In one particularly biting sequence in The Battle of Algiers—the kind of thing that if George W. Bush possessed even one iota of conscience would result in his entire body breaking out in goosebumps were he to watch it—one of the leaders of the Algerian resistance is confronted by the press (he is being paraded out in a dog and pony show by the French after his capture) and is asked if it isn’t cowardly to send young boys and women out with bombs. He replies that it is assuredly less cowardly than killing thousands at a time by dropping napalm from jets and then twists the knife in even further by saying he would be more than willing to trade his baskets for their jets
Supposedly, The Battle of Algiers was aired at the Pentagon shortly before Pres. Bush sent strangers into Iraq to die for his ever-changing cause. And also supposedly the response was basically along the lines of “Well, we really can’t learn anything from this movie.” (Such was not the case with Rambo III, I’m guessing.) There is a scene in the movie in which the French Colonel compares fighting against an insurrection to trying to kill a tapeworm; you can kill off millions of a tapeworm's individual segments, but if you don’t kill the head it won’t die. Obviously, the analogy is not clean since killing the head of any organization only means that you will soon be facing a new head, but even the underlying message of the analogy apparently flew right over the heads of even the best and brightest in the room at the Pentagon like so much calamari at a food fight in a Japanese boarding school.

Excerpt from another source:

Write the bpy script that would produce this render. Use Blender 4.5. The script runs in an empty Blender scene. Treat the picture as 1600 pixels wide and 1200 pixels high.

Another chilling scene occurs near the end of the film after the French have finally stamped out the last of the leaders of the opposition. It should remind you of nothing so much as Pres. Bush standing on that aircraft carrier, basking in the glow of his gigantic Mission Accomplished sign (I wonder how much that sign would go for on eBay if it was still around, which I doubt seriously). As the equally clueless French officers leave the wreckage of a bomb site, the tapeworm reference wriggles its way back into play and they arrogantly declare that the Algerian opposition movement has been decapitated, hopefully forever. Another surrender monkey makes the racist observation that the Arabs are basically good decent people with whom they got along fine for 130 years. I’ll leave you to make your own connections on current day policy in America to that idea.
Probably the greatest accomplishment of The Battle of Algiers is its stubborn refusal to distinguish between “good” terrorism and “bad” terrorism. To listen to the US media, when our bombs kill civilians it is completely different from when their bombs kill civilians; likewise, to listen to Al-Jazeerza is to hear the opposite. As The Battle of Algiers makes painfully clear, when civilians are killed for any reason, regardless of how noble that reason may be, it should be defined as terrorism.
The Battle of Algiers is must-see viewing for any American who makes a claim on either side of the issue regarding the morality of the war in Iraq. It is available on Netflix, so you have no excuse not to rent it. For those who are influenced by such things, you should also be aware that currently The Battle of Algiers is ranked #149 by IMDB users. Aside from the great lesson it teaches concerning the utter futility of attempting to occupy a nation foreign in every way from language to religion to sexuality, The Battle of Algiers is also a necessity as a lesson in how to make a movie. Instead of wasting your time renting Talladega Nights or going to the theater to see Rocky Balboa, do yourself one big helping of a solid by checking out The Battle of Algiers.